_RECORD EXCERPTS:_
______
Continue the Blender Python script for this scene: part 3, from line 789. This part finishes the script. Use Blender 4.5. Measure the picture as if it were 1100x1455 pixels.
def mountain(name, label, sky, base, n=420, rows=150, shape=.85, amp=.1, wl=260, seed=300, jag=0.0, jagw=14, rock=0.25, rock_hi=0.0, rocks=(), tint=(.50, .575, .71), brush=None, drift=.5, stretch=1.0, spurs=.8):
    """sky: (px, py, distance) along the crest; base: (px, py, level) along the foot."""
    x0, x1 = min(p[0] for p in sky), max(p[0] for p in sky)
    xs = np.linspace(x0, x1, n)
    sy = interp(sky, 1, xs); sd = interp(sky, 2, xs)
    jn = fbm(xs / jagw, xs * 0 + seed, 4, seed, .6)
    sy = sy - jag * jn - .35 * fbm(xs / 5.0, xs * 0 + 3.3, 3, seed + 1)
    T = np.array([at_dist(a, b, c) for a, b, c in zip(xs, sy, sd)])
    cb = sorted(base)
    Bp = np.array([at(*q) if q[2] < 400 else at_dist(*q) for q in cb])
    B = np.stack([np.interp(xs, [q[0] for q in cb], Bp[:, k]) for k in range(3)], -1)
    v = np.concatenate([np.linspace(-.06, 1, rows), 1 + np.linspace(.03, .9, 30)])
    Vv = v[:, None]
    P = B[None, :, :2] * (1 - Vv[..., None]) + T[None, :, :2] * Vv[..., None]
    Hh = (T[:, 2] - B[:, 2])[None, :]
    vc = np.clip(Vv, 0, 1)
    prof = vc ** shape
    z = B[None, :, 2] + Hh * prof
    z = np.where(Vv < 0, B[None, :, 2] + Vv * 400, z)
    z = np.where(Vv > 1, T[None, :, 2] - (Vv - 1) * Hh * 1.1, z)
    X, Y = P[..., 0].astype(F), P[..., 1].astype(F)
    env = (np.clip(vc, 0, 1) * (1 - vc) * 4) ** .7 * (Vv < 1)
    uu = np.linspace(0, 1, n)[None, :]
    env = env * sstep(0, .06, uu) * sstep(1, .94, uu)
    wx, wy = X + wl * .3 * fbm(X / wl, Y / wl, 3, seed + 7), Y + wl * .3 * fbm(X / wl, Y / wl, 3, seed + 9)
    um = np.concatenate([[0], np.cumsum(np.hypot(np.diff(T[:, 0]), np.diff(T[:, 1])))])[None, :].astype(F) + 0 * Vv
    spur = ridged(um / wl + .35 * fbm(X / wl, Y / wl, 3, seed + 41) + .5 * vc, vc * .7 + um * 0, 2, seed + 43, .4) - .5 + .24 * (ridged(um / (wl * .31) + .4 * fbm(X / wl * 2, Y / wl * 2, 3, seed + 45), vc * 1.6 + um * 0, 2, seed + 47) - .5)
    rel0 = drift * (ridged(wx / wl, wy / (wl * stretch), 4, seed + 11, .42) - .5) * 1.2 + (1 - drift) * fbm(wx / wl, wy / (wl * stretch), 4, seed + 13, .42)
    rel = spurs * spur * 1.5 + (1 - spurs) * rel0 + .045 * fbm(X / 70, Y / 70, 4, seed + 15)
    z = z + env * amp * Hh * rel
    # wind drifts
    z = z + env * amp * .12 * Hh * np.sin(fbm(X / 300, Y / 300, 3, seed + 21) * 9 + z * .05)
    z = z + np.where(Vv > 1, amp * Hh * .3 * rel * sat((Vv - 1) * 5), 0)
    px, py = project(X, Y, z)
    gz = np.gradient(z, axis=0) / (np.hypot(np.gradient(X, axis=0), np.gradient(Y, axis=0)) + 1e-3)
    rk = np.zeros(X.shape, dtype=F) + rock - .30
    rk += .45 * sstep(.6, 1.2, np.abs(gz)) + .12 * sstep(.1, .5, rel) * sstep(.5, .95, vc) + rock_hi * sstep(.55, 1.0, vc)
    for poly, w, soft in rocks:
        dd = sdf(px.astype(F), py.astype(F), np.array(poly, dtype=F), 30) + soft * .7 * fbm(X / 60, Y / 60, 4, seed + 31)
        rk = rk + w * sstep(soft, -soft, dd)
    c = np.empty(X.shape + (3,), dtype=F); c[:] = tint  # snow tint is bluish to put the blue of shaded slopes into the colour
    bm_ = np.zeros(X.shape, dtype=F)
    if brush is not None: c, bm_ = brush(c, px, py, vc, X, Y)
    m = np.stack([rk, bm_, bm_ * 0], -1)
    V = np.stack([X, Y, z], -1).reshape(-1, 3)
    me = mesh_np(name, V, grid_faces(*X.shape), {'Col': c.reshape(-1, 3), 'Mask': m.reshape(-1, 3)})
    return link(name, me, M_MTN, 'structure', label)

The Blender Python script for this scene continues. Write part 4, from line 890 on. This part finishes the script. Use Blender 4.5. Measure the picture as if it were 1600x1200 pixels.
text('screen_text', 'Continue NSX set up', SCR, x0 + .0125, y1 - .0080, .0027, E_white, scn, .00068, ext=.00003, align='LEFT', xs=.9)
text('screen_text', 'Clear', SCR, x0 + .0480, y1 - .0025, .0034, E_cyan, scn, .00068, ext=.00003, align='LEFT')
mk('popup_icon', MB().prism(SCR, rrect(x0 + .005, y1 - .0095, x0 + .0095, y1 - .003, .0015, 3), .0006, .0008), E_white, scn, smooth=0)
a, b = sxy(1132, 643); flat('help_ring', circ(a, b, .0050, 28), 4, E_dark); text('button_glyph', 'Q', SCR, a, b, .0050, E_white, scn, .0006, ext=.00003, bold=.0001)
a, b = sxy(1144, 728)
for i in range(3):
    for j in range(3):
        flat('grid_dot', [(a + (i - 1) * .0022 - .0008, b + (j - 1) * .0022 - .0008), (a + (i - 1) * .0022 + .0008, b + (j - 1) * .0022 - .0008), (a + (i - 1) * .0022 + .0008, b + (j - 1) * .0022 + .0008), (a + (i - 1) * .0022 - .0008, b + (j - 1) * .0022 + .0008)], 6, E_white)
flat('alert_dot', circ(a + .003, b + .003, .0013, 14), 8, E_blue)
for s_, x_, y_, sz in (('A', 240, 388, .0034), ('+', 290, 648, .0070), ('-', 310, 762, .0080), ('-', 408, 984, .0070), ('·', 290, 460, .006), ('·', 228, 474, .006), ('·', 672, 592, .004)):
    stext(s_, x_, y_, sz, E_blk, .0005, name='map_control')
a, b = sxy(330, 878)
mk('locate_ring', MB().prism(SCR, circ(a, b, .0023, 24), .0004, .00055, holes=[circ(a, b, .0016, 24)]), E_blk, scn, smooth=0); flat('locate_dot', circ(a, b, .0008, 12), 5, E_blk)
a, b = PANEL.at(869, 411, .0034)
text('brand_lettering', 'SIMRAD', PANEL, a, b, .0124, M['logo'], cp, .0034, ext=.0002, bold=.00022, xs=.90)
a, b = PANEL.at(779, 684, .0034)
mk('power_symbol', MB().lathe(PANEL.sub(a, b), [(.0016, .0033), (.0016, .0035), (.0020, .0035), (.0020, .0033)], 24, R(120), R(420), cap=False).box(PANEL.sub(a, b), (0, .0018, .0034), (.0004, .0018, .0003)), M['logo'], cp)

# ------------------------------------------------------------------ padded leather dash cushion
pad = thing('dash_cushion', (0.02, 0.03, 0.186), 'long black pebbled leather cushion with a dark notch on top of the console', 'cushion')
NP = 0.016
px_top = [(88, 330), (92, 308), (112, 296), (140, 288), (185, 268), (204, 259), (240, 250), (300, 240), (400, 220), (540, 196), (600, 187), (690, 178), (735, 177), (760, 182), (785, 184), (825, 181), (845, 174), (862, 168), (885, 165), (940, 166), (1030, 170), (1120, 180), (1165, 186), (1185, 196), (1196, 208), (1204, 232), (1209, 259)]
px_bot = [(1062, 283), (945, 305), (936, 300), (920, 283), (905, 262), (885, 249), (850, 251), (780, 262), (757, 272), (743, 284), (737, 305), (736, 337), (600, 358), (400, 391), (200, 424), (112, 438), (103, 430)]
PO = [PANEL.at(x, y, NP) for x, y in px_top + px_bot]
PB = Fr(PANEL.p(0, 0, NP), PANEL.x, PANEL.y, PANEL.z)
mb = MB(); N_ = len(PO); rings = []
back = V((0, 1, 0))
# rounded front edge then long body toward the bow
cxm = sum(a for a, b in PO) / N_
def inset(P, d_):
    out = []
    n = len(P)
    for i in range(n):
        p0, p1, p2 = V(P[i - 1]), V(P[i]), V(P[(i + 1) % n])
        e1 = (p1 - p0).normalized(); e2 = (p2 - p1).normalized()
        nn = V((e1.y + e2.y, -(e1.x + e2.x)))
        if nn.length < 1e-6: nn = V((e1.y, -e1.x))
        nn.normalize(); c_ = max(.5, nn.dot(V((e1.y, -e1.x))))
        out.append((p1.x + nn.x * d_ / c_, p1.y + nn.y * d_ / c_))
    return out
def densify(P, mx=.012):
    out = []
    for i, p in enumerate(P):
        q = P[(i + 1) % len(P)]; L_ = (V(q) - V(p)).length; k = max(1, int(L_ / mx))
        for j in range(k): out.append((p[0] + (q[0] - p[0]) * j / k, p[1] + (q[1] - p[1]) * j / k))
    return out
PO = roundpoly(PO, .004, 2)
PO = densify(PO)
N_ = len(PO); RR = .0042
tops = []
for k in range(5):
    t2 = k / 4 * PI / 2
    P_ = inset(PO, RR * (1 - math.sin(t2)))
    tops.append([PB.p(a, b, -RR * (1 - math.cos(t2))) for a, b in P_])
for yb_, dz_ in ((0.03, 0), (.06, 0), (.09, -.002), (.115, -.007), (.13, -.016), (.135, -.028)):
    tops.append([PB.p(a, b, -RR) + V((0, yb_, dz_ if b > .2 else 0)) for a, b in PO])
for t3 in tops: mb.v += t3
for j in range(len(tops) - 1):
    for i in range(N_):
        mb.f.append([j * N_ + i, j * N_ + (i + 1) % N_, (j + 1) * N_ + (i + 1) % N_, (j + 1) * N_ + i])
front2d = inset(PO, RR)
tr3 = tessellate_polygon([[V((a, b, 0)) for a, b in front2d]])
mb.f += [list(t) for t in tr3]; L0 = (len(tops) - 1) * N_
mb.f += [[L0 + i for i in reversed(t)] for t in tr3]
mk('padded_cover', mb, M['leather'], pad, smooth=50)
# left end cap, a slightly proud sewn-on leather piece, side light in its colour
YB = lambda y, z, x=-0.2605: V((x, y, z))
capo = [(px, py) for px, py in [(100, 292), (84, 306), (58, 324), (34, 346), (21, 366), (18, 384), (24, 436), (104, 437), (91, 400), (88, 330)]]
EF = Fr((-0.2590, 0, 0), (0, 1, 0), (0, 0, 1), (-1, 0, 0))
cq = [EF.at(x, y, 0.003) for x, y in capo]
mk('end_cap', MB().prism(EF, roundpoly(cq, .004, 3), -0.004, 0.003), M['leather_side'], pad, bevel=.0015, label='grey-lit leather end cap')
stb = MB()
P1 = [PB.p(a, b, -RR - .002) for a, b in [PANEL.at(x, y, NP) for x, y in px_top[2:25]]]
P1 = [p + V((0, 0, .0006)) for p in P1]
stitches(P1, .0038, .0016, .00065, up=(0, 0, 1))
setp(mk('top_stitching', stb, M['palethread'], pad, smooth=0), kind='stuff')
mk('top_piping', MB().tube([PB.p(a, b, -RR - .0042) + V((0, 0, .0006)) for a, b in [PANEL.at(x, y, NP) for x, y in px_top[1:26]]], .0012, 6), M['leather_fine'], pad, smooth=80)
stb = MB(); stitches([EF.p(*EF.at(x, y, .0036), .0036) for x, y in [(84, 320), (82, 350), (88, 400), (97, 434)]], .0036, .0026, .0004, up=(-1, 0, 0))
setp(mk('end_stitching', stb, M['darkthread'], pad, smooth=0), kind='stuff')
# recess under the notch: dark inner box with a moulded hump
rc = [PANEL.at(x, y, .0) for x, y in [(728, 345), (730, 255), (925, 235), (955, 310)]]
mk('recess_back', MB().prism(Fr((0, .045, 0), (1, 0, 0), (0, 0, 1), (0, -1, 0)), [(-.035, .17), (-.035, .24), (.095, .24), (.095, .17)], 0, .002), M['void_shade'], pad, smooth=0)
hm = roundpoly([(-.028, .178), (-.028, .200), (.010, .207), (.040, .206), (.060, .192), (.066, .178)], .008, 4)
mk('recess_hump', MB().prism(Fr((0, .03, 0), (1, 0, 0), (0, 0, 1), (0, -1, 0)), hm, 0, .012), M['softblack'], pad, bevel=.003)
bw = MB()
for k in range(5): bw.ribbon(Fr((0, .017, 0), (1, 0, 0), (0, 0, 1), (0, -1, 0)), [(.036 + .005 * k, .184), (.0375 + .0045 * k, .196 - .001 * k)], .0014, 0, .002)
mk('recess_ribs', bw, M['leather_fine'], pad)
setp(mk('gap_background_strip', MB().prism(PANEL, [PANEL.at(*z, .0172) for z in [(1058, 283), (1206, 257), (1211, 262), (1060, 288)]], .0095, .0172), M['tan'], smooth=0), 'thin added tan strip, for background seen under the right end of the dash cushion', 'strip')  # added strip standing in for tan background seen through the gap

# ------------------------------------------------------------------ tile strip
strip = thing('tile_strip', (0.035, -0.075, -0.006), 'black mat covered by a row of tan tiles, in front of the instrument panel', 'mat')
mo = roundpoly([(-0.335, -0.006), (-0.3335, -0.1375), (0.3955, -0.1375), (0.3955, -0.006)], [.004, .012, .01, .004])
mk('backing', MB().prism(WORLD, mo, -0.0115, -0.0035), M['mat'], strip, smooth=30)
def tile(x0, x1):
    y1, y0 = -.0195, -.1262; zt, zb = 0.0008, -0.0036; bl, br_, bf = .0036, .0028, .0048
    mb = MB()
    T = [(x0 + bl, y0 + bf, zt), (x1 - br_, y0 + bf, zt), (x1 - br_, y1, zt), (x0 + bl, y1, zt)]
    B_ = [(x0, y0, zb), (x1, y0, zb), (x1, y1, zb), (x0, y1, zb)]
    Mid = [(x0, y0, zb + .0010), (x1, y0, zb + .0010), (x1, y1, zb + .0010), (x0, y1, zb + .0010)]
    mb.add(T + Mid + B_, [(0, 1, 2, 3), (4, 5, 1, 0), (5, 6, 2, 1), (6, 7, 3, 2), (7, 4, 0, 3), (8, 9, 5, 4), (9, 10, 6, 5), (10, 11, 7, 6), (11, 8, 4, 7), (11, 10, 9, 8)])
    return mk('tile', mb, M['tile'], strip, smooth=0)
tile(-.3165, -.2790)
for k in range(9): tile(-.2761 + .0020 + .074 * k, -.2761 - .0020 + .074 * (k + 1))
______
Where does the word "pixels" appear in the listing? List each line that holds it.

_CORRECT OUTPUT:_
Continue the Blender Python script for this scene: part 3, from line 789. This part finishes the script. Use Blender 4.5. Measure the picture as if it were 1100x1455 pixels.
The Blender Python script for this scene continues. Write part 4, from line 890 on. This part finishes the script. Use Blender 4.5. Measure the picture as if it were 1600x1200 pixels.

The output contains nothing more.